--- BEGIN Records supplied ---

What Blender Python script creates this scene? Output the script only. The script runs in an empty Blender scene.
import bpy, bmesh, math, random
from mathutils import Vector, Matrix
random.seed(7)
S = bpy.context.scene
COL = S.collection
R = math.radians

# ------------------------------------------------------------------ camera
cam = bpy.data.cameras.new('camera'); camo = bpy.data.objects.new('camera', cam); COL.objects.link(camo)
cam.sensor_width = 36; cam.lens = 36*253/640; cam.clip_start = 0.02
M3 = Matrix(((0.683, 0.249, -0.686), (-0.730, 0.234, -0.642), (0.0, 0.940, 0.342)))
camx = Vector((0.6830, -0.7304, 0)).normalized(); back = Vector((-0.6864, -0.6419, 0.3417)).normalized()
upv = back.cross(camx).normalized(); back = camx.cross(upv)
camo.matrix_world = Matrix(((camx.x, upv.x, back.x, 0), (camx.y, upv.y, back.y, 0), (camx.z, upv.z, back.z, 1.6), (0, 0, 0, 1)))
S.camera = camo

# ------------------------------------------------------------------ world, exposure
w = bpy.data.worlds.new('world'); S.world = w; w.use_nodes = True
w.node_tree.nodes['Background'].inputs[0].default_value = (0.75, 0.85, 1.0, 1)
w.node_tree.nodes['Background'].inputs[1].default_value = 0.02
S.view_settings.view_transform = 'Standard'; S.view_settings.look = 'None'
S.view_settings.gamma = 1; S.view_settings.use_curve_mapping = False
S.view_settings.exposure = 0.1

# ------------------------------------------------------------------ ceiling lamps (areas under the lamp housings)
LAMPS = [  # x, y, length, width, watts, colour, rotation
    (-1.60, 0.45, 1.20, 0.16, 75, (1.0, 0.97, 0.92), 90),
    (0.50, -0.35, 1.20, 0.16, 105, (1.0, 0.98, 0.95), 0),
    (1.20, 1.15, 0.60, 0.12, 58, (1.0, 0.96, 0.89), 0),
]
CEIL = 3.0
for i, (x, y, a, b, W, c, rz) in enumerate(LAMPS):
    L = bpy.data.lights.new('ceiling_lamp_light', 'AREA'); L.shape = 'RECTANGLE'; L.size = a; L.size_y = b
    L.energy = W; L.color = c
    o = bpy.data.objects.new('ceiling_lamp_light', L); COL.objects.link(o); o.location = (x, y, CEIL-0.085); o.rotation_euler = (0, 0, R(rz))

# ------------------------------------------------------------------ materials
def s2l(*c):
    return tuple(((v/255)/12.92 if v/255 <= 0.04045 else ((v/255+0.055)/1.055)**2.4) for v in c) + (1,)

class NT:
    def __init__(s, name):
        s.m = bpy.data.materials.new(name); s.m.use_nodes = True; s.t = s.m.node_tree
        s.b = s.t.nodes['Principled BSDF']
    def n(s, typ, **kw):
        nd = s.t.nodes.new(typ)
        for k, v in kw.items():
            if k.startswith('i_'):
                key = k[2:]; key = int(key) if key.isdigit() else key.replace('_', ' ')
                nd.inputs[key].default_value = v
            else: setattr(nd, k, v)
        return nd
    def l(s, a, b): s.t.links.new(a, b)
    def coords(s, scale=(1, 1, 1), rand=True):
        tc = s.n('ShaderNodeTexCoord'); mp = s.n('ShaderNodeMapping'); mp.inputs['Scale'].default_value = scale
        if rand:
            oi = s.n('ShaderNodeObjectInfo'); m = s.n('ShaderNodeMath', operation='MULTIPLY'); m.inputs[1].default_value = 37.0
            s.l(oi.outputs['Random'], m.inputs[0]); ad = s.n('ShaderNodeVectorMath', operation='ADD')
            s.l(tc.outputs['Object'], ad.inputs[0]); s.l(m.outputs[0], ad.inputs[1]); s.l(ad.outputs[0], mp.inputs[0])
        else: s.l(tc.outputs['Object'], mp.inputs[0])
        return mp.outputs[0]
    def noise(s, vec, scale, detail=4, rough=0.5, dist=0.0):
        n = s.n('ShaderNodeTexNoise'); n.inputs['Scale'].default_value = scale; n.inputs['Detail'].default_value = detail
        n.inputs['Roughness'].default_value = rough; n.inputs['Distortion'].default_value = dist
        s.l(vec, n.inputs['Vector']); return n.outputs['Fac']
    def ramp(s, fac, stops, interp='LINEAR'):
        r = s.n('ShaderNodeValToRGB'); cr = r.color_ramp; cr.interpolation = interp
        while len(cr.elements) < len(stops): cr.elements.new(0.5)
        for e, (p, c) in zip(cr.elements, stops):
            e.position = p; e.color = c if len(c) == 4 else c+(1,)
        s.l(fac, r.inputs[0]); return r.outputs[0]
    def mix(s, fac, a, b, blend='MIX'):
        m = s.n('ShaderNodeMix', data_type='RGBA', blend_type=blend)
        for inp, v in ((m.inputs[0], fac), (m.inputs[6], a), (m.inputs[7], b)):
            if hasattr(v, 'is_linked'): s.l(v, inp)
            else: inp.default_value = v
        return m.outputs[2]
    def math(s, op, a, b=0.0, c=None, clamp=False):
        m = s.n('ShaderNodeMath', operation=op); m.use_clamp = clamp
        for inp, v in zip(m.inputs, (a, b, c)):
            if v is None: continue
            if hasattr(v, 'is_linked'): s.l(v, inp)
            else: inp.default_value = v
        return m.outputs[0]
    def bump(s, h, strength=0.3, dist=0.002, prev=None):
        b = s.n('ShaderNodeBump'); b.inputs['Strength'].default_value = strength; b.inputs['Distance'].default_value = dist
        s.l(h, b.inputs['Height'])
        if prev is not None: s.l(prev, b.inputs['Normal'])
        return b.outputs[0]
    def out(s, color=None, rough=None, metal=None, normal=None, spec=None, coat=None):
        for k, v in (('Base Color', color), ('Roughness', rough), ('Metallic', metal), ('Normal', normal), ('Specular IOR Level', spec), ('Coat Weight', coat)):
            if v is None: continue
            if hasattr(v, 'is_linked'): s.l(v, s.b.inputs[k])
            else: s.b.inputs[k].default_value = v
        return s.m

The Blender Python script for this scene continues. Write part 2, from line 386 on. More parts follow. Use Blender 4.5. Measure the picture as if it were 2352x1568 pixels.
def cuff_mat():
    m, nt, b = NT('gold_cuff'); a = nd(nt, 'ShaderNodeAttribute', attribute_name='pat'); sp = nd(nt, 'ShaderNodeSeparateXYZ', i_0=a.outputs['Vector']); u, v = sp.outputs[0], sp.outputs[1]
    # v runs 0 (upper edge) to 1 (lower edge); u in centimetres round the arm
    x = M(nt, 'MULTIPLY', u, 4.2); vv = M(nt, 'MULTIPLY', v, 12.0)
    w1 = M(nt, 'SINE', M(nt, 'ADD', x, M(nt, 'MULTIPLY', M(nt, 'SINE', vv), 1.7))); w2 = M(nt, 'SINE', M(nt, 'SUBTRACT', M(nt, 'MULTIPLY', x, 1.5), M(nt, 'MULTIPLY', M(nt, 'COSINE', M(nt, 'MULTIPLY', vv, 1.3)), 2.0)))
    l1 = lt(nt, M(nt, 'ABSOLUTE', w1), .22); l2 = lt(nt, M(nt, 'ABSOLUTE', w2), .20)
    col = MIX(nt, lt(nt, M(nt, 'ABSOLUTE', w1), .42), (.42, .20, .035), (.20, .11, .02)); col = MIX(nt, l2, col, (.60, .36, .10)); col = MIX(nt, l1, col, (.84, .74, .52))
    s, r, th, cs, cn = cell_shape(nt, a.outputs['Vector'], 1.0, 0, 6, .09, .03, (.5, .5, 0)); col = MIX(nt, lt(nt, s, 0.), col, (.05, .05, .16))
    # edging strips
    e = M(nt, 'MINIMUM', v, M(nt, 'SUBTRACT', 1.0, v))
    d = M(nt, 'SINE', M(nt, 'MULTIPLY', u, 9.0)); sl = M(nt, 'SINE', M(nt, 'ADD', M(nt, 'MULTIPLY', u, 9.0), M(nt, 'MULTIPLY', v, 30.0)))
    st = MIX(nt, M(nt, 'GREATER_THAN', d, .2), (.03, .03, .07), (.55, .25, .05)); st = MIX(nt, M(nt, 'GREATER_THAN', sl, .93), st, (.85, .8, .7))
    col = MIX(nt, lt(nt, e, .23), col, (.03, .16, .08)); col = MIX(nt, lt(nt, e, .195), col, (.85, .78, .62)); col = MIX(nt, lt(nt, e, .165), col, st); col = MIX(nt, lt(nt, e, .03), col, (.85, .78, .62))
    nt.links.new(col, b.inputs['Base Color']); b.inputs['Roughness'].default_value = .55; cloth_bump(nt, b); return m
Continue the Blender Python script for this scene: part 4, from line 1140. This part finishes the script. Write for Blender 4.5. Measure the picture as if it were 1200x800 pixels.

--- END Records supplied ---

--- Aim of the task ---
Please reproduce exactly the lines above, beginning with the first and ending with the line that contains "R = math.radians", and include nothing outside that range.

--- Result of this task ---
What Blender Python script creates this scene? Output the script only. The script runs in an empty Blender scene.
import bpy, bmesh, math, random
from mathutils import Vector, Matrix
random.seed(7)
S = bpy.context.scene
COL = S.collection
R = math.radians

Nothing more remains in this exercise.